Today, the innocent blood of Ukrainian children speaks to the conscience of all people of good will. This was stated by His Beatitude Sviatoslav, Father and Head of the Ukrainian Greek Catholic Church, in his traditional video address during the 197th week of the full-scale war that Russian criminals unleashed on peaceful Ukrainian land.
This was reported by the UGGC Department for Information.

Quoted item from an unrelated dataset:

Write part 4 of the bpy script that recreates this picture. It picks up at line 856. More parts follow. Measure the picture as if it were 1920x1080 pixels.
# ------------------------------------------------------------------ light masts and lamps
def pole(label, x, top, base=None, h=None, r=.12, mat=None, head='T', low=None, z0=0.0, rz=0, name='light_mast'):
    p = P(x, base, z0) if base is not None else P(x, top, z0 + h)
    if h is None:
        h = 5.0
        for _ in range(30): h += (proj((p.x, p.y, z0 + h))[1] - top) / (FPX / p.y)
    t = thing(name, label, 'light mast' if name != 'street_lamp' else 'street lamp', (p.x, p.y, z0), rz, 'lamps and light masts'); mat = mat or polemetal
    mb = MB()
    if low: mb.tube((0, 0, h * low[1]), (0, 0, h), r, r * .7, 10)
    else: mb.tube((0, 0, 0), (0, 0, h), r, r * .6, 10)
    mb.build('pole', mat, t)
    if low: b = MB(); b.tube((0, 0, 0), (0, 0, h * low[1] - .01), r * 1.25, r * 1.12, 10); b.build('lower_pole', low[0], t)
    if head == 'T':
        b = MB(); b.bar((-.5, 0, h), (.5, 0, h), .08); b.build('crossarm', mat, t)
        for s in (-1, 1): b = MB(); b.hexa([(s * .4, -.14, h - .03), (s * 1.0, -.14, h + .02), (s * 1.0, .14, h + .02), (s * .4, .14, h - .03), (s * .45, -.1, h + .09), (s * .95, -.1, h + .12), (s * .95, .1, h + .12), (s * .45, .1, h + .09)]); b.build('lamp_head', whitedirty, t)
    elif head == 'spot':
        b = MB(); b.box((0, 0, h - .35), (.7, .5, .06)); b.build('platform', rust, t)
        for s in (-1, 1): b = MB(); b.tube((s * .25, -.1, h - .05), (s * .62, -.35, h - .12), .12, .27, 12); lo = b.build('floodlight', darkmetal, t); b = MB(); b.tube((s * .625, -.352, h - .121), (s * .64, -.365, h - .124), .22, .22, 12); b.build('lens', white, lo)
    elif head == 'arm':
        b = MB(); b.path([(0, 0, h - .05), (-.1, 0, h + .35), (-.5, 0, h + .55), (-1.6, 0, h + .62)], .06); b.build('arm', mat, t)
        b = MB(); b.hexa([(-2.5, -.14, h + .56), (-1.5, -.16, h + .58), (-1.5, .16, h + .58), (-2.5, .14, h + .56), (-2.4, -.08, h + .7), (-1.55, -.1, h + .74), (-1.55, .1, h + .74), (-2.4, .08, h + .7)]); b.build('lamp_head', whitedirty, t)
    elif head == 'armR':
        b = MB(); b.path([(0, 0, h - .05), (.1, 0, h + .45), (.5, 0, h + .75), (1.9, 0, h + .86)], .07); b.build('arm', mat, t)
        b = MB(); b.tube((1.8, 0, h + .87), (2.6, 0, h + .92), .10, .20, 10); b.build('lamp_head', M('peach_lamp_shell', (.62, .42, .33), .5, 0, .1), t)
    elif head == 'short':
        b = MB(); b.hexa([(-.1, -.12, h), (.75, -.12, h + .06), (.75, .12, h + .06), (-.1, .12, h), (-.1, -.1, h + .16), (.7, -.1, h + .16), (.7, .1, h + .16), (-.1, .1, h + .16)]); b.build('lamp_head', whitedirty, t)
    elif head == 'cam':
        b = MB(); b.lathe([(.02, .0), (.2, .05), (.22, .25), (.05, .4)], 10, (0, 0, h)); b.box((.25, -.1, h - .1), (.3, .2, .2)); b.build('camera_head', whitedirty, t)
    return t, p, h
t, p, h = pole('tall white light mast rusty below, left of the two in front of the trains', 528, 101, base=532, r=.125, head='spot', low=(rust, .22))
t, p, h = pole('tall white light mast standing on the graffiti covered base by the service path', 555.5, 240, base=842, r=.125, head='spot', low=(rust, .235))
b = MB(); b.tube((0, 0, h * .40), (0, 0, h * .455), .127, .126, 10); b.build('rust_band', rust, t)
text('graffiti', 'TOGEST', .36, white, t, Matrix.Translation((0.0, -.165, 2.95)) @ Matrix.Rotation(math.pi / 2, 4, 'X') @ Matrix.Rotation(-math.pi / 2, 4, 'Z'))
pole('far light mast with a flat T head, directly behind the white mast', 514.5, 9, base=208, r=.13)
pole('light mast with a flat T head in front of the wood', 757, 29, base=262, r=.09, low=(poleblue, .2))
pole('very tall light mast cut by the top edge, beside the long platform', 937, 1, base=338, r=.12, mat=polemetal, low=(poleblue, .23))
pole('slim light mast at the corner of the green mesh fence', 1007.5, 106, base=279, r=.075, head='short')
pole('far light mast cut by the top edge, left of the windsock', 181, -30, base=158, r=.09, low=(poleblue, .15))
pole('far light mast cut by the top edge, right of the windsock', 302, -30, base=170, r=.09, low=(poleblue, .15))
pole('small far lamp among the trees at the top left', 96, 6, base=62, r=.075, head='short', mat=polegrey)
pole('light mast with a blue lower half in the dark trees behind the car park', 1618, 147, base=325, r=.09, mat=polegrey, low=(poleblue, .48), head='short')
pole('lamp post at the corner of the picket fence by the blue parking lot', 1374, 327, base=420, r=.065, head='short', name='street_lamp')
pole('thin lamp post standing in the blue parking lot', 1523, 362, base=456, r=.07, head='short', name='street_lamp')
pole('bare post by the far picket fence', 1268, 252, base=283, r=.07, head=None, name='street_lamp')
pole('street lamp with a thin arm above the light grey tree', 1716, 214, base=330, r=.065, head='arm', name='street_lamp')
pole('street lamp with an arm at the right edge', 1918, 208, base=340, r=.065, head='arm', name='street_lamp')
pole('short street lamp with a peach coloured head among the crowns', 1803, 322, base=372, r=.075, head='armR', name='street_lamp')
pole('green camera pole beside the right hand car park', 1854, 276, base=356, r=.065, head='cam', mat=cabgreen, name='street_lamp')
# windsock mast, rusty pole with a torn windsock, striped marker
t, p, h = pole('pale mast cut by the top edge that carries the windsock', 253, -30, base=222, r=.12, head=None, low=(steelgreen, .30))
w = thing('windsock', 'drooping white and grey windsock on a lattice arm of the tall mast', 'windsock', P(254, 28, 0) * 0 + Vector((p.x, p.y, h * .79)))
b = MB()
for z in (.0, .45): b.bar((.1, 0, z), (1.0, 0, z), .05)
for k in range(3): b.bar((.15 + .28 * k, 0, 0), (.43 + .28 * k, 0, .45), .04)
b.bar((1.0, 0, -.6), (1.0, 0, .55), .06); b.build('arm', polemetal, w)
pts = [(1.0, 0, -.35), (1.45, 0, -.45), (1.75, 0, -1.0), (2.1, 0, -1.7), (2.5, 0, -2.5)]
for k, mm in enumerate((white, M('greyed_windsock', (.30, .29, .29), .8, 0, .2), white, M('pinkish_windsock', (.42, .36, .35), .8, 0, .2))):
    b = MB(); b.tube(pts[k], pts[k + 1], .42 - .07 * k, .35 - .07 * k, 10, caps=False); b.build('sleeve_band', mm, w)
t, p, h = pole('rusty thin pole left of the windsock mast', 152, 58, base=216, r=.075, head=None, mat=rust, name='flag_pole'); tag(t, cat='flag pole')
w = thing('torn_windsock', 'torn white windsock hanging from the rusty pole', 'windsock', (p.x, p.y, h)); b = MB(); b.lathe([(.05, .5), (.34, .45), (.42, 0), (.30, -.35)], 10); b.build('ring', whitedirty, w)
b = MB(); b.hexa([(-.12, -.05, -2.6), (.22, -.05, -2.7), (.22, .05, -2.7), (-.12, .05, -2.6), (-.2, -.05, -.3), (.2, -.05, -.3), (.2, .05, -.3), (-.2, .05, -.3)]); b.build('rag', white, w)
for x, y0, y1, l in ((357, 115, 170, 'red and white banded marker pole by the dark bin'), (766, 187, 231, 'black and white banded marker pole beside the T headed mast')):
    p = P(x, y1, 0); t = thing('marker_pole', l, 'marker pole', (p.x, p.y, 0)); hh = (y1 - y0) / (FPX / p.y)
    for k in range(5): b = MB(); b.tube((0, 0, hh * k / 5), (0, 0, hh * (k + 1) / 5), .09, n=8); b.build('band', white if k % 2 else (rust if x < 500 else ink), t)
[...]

“We were all particularly shocked by the tragedy that occurred in Ternopil. On the night of November 19, Russian criminals killed dozens of people and wounded hundreds in a massive rocket attack on civilians — among the dead were three children… This is no longer a war, no longer a confrontation between the military forces of two countries — this is deliberate mass murder of civilians. It sounded especially cynical in reports from the Russian side, where they wrote that they had achieved their goals with this crime. They emphasized once again that this was the deliberate killing of civilians,” the Head of the Church sorrowfully noted.
“Those three children,” His Beatitude Sviatoslav said, “whom the Russians killed in Ternopil, remind us of the 668 Ukrainian children who have died in the four years of this war.”
The spiritual leader also noted that this week, on November 21, Ukraine celebrated the Day of Dignity and Freedom, a day when two transformational events in Ukrainian society took place in different periods: the Orange Revolution and the Revolution of Dignity.
This week, we also commemorated another tragedy that continues to afflict the consciousness and hearts of Ukrainians as a post-genocidal nation experiencing a new genocide in this war: “We honored all the victims of the Holodomor — those innocently killed by the artificial famine organized by Stalin’s communist regime. The slogan of these days of remembrance is the words of the World Congress of Ukrainians: ‘We remember — the world recognizes.’
His Beatitude Sviatoslav emphasized that every year we speak to the world about the wounds and tragedies of Ukraine, not to avenge anyone, but to prevent similar tragedies from happening again — neither to Ukraine nor to any other nation.
“In these days of remembering the tragedies of the past and experiencing the tragedies of the present, we pray for all those who have been forgotten or whom history has tried to forget,” he added.